New country brochure presents the Catholic Church in Norway

Meeting of the Nordic Bishops' Conference in Tautra (Norway) 2019. (Photo: Sr. Anna Mijiam Kaschner)
Meeting of the Nordic Bishops' Conference in Tautra (Norway) 2019. (Photo: Sr. Anna Mijiam Kaschner)


Norway is known for its fjords, deep blue lakes, white peaks, international diversity and industry with abundant oil and gas resources. But many are not aware that Norway is also the country where the Catholic Church is growing by one percent every month. While the number of Catholics is decreasing in many European countries, in this Scandinavian country a reverse development can be seen. The Bonifatiuswerk presents Catholic life in Norway with the new and illustrated brochure "Norway – Awakenings of a Diaspora Church"..

The brochure from the country series "Being Catholic in the North" has been completely revised and is available for 6.90 euros. Other issues include brochures on Sweden, Denmark, Finland, Iceland, Estonia and Latvia.
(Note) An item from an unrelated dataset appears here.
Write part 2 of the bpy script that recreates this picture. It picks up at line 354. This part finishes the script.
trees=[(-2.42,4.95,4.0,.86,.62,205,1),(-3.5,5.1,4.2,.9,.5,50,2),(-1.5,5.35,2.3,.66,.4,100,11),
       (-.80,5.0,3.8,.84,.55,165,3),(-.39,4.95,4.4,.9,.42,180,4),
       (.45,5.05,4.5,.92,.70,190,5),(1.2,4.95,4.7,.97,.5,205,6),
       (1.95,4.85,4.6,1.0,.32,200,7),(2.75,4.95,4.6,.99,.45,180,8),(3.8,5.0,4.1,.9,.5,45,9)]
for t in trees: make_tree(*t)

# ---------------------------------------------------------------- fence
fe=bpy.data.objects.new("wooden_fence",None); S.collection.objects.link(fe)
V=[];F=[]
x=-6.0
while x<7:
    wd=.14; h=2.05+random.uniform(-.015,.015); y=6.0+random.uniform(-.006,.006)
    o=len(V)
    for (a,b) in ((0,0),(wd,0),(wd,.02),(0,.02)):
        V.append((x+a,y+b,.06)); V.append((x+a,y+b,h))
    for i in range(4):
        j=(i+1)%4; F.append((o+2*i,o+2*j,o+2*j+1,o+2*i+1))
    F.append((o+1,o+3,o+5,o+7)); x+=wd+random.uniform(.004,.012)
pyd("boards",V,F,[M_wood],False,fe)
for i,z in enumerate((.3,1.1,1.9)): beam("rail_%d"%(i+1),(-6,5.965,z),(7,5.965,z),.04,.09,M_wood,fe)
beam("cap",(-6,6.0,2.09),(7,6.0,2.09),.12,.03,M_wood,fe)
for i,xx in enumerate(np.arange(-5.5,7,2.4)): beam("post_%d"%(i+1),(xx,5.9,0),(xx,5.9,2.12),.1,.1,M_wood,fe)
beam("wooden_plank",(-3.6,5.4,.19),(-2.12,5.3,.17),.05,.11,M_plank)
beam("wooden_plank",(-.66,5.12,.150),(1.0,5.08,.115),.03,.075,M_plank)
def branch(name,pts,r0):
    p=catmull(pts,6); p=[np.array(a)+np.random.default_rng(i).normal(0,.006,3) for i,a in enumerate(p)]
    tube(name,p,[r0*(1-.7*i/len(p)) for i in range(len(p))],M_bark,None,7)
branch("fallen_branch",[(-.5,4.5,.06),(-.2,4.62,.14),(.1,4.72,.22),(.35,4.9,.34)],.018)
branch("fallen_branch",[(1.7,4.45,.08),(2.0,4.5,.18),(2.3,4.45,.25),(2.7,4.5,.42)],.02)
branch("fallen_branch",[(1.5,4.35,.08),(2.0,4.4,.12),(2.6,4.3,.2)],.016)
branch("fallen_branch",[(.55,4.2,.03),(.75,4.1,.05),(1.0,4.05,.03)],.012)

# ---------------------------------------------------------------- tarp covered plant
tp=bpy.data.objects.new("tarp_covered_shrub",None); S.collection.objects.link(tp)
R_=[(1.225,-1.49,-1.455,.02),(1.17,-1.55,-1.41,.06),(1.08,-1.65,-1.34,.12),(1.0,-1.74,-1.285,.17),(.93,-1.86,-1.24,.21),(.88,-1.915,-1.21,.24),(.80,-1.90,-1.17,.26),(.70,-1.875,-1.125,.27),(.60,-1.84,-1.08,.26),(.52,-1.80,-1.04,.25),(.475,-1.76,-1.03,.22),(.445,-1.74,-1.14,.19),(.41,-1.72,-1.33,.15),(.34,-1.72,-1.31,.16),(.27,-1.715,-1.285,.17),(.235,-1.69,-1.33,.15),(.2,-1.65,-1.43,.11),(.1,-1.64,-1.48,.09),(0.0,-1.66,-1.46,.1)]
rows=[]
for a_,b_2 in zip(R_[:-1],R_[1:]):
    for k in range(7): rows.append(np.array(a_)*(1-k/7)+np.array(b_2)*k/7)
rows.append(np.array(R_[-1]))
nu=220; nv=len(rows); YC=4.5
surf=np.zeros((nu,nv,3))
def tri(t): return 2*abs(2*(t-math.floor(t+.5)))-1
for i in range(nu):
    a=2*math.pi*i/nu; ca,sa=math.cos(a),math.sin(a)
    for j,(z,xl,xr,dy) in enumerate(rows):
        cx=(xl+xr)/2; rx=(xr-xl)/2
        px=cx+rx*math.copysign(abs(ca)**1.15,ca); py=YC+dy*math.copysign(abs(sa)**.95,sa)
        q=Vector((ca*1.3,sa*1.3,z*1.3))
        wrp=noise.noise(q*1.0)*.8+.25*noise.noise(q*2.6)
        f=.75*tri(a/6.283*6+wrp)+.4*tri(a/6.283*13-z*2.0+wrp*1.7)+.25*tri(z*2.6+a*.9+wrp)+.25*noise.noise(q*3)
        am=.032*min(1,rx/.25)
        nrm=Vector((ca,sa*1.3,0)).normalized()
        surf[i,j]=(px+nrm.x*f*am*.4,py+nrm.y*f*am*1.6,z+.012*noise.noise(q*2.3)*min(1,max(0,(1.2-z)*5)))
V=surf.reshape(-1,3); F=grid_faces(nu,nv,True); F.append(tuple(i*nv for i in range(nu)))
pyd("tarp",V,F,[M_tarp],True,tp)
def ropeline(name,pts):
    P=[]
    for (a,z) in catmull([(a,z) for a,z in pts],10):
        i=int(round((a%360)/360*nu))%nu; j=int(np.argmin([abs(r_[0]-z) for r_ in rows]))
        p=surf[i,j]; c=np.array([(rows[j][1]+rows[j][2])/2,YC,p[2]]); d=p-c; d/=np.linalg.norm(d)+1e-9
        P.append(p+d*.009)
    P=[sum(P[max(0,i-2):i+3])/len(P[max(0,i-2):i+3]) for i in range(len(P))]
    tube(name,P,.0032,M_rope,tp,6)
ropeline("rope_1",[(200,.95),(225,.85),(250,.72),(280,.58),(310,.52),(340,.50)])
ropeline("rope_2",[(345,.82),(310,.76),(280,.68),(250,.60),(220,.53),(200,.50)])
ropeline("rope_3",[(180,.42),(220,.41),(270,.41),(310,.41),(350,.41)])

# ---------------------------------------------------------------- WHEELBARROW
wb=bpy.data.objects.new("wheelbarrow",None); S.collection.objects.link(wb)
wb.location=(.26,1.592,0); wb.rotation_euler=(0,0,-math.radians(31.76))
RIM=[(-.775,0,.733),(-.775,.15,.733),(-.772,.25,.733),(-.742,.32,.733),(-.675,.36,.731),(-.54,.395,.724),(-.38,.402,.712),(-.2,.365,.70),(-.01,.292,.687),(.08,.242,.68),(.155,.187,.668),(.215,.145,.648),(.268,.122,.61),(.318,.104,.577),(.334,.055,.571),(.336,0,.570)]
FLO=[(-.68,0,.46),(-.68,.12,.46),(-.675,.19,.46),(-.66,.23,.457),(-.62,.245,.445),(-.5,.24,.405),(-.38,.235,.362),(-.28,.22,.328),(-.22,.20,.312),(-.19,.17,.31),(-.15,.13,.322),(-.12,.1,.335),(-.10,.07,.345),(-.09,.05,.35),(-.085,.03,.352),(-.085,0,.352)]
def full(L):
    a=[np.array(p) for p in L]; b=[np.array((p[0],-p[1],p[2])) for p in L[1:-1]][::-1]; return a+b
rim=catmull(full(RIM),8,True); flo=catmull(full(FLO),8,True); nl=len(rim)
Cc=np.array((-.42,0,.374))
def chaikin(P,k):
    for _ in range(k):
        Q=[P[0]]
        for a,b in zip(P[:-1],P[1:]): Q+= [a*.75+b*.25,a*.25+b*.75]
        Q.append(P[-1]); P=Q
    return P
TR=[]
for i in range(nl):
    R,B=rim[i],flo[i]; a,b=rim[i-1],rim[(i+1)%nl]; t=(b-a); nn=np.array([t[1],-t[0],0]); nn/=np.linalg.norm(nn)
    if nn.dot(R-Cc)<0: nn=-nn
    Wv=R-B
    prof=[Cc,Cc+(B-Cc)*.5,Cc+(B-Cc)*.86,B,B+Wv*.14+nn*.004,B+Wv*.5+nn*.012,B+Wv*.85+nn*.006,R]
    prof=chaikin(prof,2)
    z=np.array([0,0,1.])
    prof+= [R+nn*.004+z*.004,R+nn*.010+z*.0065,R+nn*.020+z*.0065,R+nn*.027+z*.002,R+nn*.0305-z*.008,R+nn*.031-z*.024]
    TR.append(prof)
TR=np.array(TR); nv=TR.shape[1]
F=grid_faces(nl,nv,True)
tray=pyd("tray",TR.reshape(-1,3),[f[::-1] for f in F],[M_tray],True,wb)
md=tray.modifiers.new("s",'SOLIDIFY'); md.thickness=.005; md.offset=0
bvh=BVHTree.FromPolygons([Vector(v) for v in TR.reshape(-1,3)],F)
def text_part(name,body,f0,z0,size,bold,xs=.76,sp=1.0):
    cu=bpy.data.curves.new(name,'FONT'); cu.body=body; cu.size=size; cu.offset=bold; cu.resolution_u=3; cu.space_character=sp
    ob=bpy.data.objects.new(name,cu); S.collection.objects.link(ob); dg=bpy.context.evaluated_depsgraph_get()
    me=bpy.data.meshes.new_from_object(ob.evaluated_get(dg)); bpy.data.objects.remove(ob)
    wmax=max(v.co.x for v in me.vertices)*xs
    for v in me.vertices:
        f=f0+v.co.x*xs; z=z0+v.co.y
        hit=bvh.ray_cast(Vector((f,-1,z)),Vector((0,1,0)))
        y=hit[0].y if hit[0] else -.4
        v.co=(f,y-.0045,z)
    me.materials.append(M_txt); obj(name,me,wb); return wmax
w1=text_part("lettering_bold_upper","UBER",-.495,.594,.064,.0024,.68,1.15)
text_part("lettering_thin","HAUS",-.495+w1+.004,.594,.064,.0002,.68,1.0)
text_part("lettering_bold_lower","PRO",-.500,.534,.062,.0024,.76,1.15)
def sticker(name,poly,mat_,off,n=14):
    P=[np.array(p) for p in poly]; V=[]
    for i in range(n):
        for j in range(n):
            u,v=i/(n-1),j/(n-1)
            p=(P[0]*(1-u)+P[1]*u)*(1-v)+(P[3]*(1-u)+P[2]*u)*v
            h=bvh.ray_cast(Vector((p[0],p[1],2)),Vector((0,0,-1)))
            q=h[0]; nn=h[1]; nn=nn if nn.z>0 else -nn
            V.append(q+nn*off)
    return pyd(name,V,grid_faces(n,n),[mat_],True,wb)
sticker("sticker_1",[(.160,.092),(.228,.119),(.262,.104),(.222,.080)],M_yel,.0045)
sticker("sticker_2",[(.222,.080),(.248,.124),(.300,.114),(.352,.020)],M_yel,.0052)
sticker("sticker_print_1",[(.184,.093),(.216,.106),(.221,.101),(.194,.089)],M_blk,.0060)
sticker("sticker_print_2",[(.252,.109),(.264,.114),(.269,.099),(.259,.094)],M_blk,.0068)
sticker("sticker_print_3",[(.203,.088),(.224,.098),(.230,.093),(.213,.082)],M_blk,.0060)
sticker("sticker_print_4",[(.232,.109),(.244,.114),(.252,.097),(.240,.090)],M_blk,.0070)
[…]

Orders can be placed by calling +49 (0)5251 2996-94 or in our shop: Onlineshop

Impressive photos and informative stories

"The brochure with its impressive photos and informative stories gives current insights into the life and diversity of the Catholic Church in Norway. It presents the situation of our Catholics in detail and with a lot of background information. I hope that this brochure will spark the interest of many people in our country and our Church," said the Bishop of Oslo, Bernt Eidsvig.
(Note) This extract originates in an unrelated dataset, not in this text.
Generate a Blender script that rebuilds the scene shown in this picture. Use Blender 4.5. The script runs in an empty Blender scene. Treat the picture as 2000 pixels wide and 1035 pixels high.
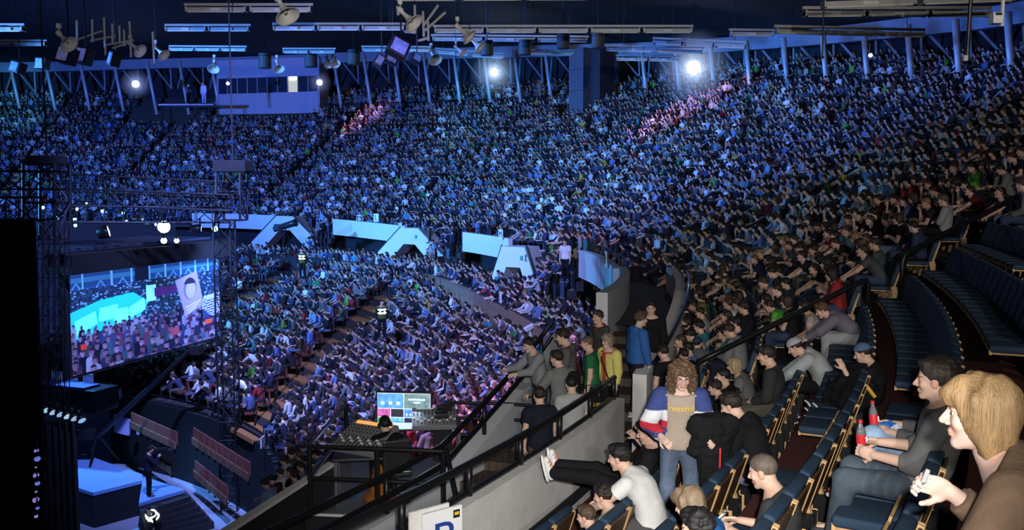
import bpy, bmesh, math, random
import numpy as np
from mathutils import Vector, Matrix
from math import radians as RAD, sin, cos, pi, atan2, hypot

rnd = random.Random(7)
SC = bpy.context.scene
COL = SC.collection

# ------------------------------------------------------------------ camera
F_PX = 1732.0
PITCH = math.atan((517.5 - 375.0) / F_PX)
cam = bpy.data.cameras.new('camera')
cam.sensor_fit = 'HORIZONTAL'
cam.sensor_width = 36.0
cam.lens = 36.0 * F_PX / 2000.0
cam.clip_start = 0.05
cam.clip_end = 400
camo = bpy.data.objects.new('camera', cam)
COL.objects.link(camo)
camo.location = (0, 0, 0)
camo.rotation_euler = (pi / 2 - PITCH, 0, 0)
SC.camera = camo

# ------------------------------------------------------------------ world, exposure, lights
w = bpy.data.worlds.new('arena_air')
SC.world = w
w.use_nodes = True
w.node_tree.nodes['Background'].inputs[0].default_value = (0.025, 0.045, 0.20, 1)
w.node_tree.nodes['Background'].inputs[1].default_value = 0.36
SC.view_settings.view_transform = 'Standard'
SC.view_settings.look = 'None'
SC.view_settings.gamma = 1.0
SC.view_settings.use_curve_mapping = False
SC.view_settings.exposure = 0.0
SC.cycles.max_bounces = 4
SC.cycles.diffuse_bounces = 2
SC.cycles.glossy_bounces = 2
SC.cycles.transmission_bounces = 3
SC.cycles.transparent_max_bounces = 8
SC.cycles.caustics_reflective = False
SC.cycles.caustics_refractive = False
SC.cycles.sample_clamp_indirect = 3.0


def lamp(name, kind, loc, energy, color, aim=None, size=0.2, spot=60, blend=0.6):
    L = bpy.data.lights.new(name, kind)
    L.energy = energy
    L.color = color
    if kind == 'AREA':
        L.size = size
    else:
        L.shadow_soft_size = size
    if kind == 'SPOT':
        L.spot_size = RAD(spot)
        L.spot_blend = blend
    o = bpy.data.objects.new(name, L)
    COL.objects.link(o)
    o.location = loc
    if aim is not None:
        o.rotation_euler = (Vector(aim) - Vector(loc)).to_track_quat('-Z', 'Y').to_euler()
    return o


BLUE = (0.07, 0.27, 1.0)
CYAN = (0.10, 0.55, 1.0)
VIOLET = (0.42, 0.28, 1.0)
PINK = (1.0, 0.45, 0.85)
# the stage rig's moving heads, washing the stands opposite
lamp('stage_wash', 'SPOT', (-34, 40, 4), 102000, BLUE, (2, 72, 2), .5, 62, .9)
lamp('stage_wash_far', 'SPOT', (-36, 44, 5), 80000, (0.08, 0.22, 1.0), (-30, 94, 4), .5, 70, .9)
lamp('stage_wash_right', 'SPOT', (-34, 36, 5), 80000, (0.08, 0.26, 1.0), (14, 50, 3), .5, 40, .8)
lamp('parapet_wash', 'SPOT', (-38, 30, 2), 56000, (0.07, 0.42, 1.0), (-4, 55, -2.5), .4, 40, .7)
lamp('parapet_wash_near', 'SPOT', (-38, 30, 2), 40000, (0.07, 0.42, 1.0), (2.8, 31.5, -2.6), .3, 17, .7)
lamp('cyan_beam', 'SPOT', (-14, 40, -1), 42000, CYAN, (-3, 84, 9), .3, 12, .8)
lamp('cyan_beam_left', 'SPOT', (-40, 60, 6), 26000, CYAN, (-52, 94, 10), .3, 16, .8)
lamp('violet_wash', 'SPOT', (-9, 22, 6), 34000, (0.62, 0.34, 1.0), (0.6, 26.5, -7.5), .4, 36, .9)
lamp('lower_wash', 'SPOT', (-8, 22, 7), 38000, (0.26, 0.33, 1.0), (-8, 42, -8), .4, 84, .9)
lamp('under_screen_fill', 'SPOT', (-10, 36, -1), 5200, (0.22, 0.34, 1.0), (-16.5, 42, -8.4), .3, 75, .9)  # added lamp, reaches the crowd that the screen shadows
lamp('pink_beam', 'SPOT', (-30, 45, 7), 110000, PINK, (13, 62, 5.6), .3, 7, .6)
lamp('pink_beam_far', 'SPOT', (-34, 50, 7), 80000, PINK, (-13, 90, 7.2), .3, 6, .6)
lamp('roof_blue_right', 'SPOT', (-20, 40, 3), 28000, (0.08, 0.22, 1.0), (24, 48, 9.5), .4, 44, .8)
# the hand flash, and fill lights added to lift the near stand and roof
lamp('fill_near', 'SPOT', (0.6, -7.5, 2.4), 2400, (1.0, 0.97, 0.94), (3.6, 13, -3.9), .18, 68, 1.0)  # added fill behind the camera, evens out the flash falloff
lamp('fill_roof', 'SPOT', (1.0, -8.0, 3.2), 27000, (1.0, 0.97, 0.93), (-1.5, 30, 20.5), .2, 70, 1.0)  # added fill aimed up to brighten the hung ceiling fixtures
lamp('fill_stand', 'SPOT', (6.0, -4.0, 5.2), 4200, (1.0, 0.93, 0.86), (14, 24, -0.5), .4, 62, 1.0)  # added fill, lifts the dim right-hand stand
lamp('camera_flash', 'SPOT', (0.10, -0.05, 0.16), 3600, (1.0, 0.98, 0.95), (0.95, 10.0, -2.5), .04, 50, 1.0)

# ------------------------------------------------------------------ picture <-> place (used only to survey positions)
_c, _s = math.cos(PITCH), math.sin(PITCH)


def ray(x, y):
    u = (x - 1000) / F_PX
    v = (517.5 - y) / F_PX
    return np.array([u, _c + v * _s, -_s + v * _c])


def at_z(x, y, z):
    r = ray(x, y)
    return r * (z / r[2])


def at_y(x, y, Y):
    r = ray(x, y)
    return r * (Y / r[1])


def proj(P):
    P = np.asarray(P, float)
    X, Y, Z = P[..., 0], P[..., 1], P[..., 2]
    d = Y * _c - Z * _s
    up = Z * _c + Y * _s
    return np.stack([1000 + F_PX * X / d, 517.5 - F_PX * up / d, d], -1)


CX, CY = -40.7, 30.7


def pol(R, psi, z=0.0):
    a = RAD(psi)
    return (CX + R * cos(a), CY + R * sin(a), z)


# ------------------------------------------------------------------ tags
def tag(o, label=None, cat=None, group=None, kind=None):
    if label:
        o['label'] = label
    if cat:
        o['category'] = cat
    if group:
        o['group'] = group
    if kind:
        o['kind'] = kind
    return o


def empty(name, loc=(0, 0, 0), rz=0.0, label=None, cat=None, group=None):
    o = bpy.data.objects.new(name, None)
    o.empty_display_size = .1
    COL.objects.link(o)
    o.location = loc
    o.rotation_euler = (0, 0, rz)
    return tag(o, label, cat, group)


# ------------------------------------------------------------------ materials
MATS = {}


def pm(name, col=(.5, .5, .5), rough=.6, metal=0.0, noise=None, bump=None, objcol=False, attr=None, emit=0.0, emitcol=None, spec=.4, wave=None, alpha=None):
    """Principled material. noise=(scale, amount): tonal mottling; bump=(scale, strength); wave=(scale, amount): grain along the object's x."""
    if name in MATS:
        return MATS[name]
    m = bpy.data.materials.new(name)
    m.use_nodes = True
    nt = m.node_tree
    N, L = nt.nodes, nt.links
    b = N['Principled BSDF']
    b.inputs['Roughness'].default_value = rough
    b.inputs['Metallic'].default_value = metal
    b.inputs['Specular IOR Level'].default_value = spec
    tc = N.new('ShaderNodeTexCoord')
    src = None
    if objcol:
        oi = N.new('ShaderNodeObjectInfo')
        src = oi.outputs['Color']
    if attr:
        at = N.new('ShaderNodeAttribute')
        at.attribute_name = attr
        if src is None:
            src = at.outputs['Color']
        else:
            mx = N.new('ShaderNodeMix')
            mx.data_type = 'RGBA'
            mx.blend_type = 'MULTIPLY'
            mx.inputs[0].default_value = 1
            L.new(src, mx.inputs[6])
            L.new(at.outputs['Color'], mx.inputs[7])
            src = mx.outputs[2]
    if src is None:
        rg = N.new('ShaderNodeRGB')
        rg.outputs[0].default_value = (*col, 1)
        src = rg.outputs[0]

    def mottle(src, fac, amt):
        mr = N.new('ShaderNodeMapRange')
        mr.inputs[3].default_value = 1 - amt
        mr.inputs[4].default_value = 1 + amt
        L.new(fac, mr.inputs[0])
        vm = N.new('ShaderNodeVectorMath')
        vm.operation = 'SCALE'
        L.new(src, vm.inputs[0])
        L.new(mr.outputs[0], vm.inputs['Scale'])
        return vm.outputs[0]
    if noise:
        n = N.new('ShaderNodeTexNoise')
        n.inputs['Scale'].default_value = noise[0]
        n.inputs['Detail'].default_value = 5
        L.new(tc.outputs['Object'], n.inputs['Vector'])
        src = mottle(src, n.outputs[0], noise[1])
    if wave:
        wv = N.new('ShaderNodeTexWave')
        wv.inputs['Scale'].default_value = wave[0]
        wv.inputs['Distortion'].default_value = 4
        wv.inputs['Detail'].default_value = 3
        L.new(tc.outputs['Object'], wv.inputs['Vector'])
        src = mottle(src, wv.outputs[1], wave[1])
    L.new(src, b.inputs['Base Color'])
    if bump:
        n = N.new('ShaderNodeTexNoise')
        n.inputs['Scale'].default_value = bump[0]
        n.inputs['Detail'].default_value = 3
        L.new(tc.outputs['Object'], n.inputs['Vector'])
        bp = N.new('ShaderNodeBump')
        bp.inputs['Strength'].default_value = bump[1]
        bp.inputs['Distance'].default_value = .02
        L.new(n.outputs[0], bp.inputs['Height'])
        L.new(bp.outputs[0], b.inputs['Normal'])
    if emit:
        b.inputs['Emission Strength'].default_value = emit
        if emitcol:
            b.inputs['Emission Color'].default_value = (*emitcol, 1)
        else:
            L.new(src, b.inputs['Emission Color'])
    if alpha is not None:
        b.inputs['Alpha'].default_value = alpha
    MATS[name] = m
    return m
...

Believers' life in diaspora

In Norway the Lutheran Church has only now, after 475 years, freed itself from its status as a state church. The Catholic community in this Scandinavian country is therefore small. Altogether around 166,000 registered Catholics live among the some 5.3 million inhabitants. They make up 2.9 percent of the population. Comprising 76 pages of articles, interviews and background reports, the brochure provides information on a young Catholic Church shaped by people from over 120 nations. However, the situation of the faithful differs quite considerably. While the few Catholics in the north have to organise their life of faith in parishes the size of small Central European states, in Oslo many believers crowd into the few and often too small churches every Sunday.